Microsoft Says Google’s Android May Infringe Patents (Correct)

April 28 (Bloomberg) — Microsoft Corp., the world’s biggest software maker, is demanding patent royalties from mobile-phone makers that use Google Inc.’s Android operating system.

HTC Corp., which makes Google’s Nexus One mobile phone, has agreed to pay under a patent licensing agreement, Redmond, Washington-based Microsoft said in a statement today without disclosing the amount. Motorola Inc. and Samsung Electronics Co. also make mobile devices that use Android.

Microsoft has been talking “with several device manufacturers to address our concerns relative to the Android mobile platform,” Horacio Gutierrez, the company’s deputy general counsel for intellectual property and licensing, said in an e-mailed statement without naming the companies involved.

Google, owner of the world’s most popular search engine, offers Android for free to handset companies, and seeks to make money instead from selling advertising tied to Android users’ searches and application uses. Microsoft’s demands expand the legal issues around Android and raise the possibility of more companies seeking royalties, said Michael Gartenberg, a partner at research firm Altimeter Group.
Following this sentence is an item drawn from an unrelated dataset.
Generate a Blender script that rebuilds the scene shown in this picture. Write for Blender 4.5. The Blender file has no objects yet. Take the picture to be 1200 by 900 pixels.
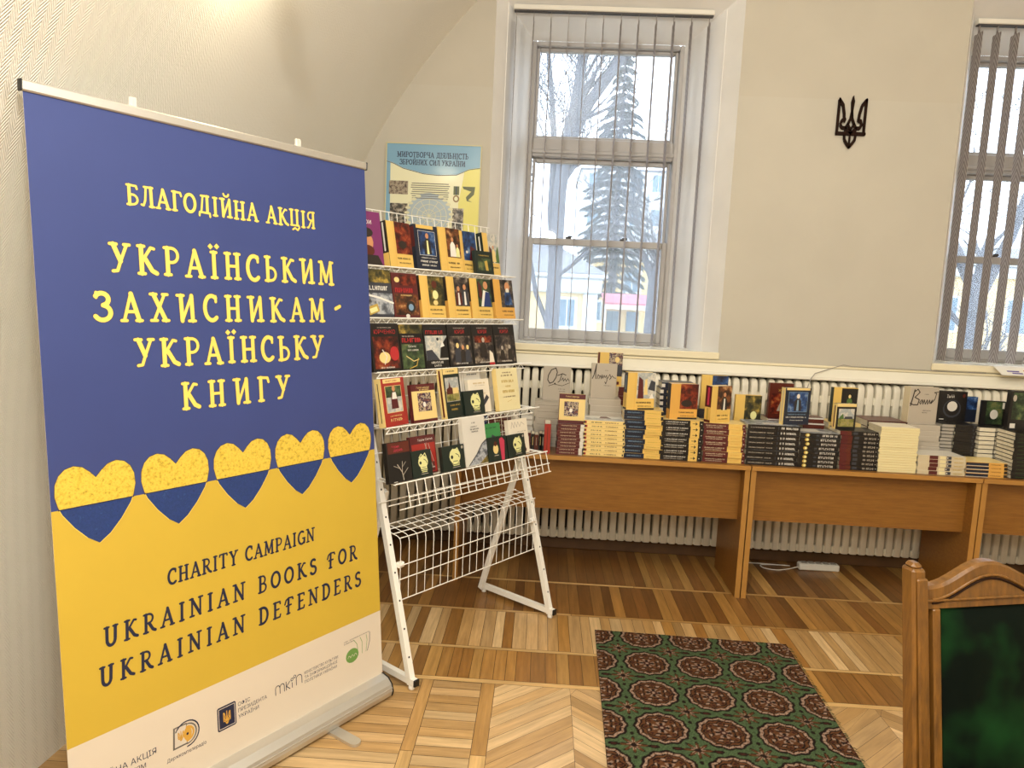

“The message is so not subtle — Android is not free and not only is not free, it can start being quite expensive over time,” Gartenberg said. “The irony of the fact is that for every HTC Android phone that ships, Microsoft will get a check.”

Dealing With Microsoft

Rob Enderle, principal analyst for the Enderle Group in San Jose, California, estimates that HTC and most other handset manufacturers would have to pay Microsoft $20 to $40 per phone to license the intellectual property required for Android.

Unless Google somehow figures out how to ax this cost, “Android is going to fall off as an expensive and risky platform,” he said. “Nobody wants to deal with Microsoft.”

Apple Inc. already has a patent-infringement complaint pending against HTC over phones that run on Android. Research In Motion Ltd., Nokia Oyj and Palm Inc. are among the device makers that might claim to have patent rights to Android, Gartenberg said.

HTC, based in Taoyuan, Taiwan, also makes phones that run on Microsoft’s Windows Mobile operating system.

Anthony House, a spokesman for Mountain View, California- based Google, said the company isn’t ready to comment on the matter.

Apple Case

Apple, maker of the iPhone, is seeking to block U.S. imports of HTC phones that run on Android. That case is pending before the U.S. International Trade Commission in Washington.

In a March 15 blog posting, Gutierrez said the Apple case is proof that the mobile phone industry “is in the process of sorting out what royalties will be” for the software that adds the features such as Internet access and downloading capabilities.

He said Microsoft has “consistently taken a proactive approach to licensing.” The company, which is typically defending itself against four dozen patent-infringement suits at any given time, isn’t known for filing lawsuits over its own patents. Since 2007, the company has filed two patent lawsuits against companies that didn’t sue it first, according to Bloomberg data.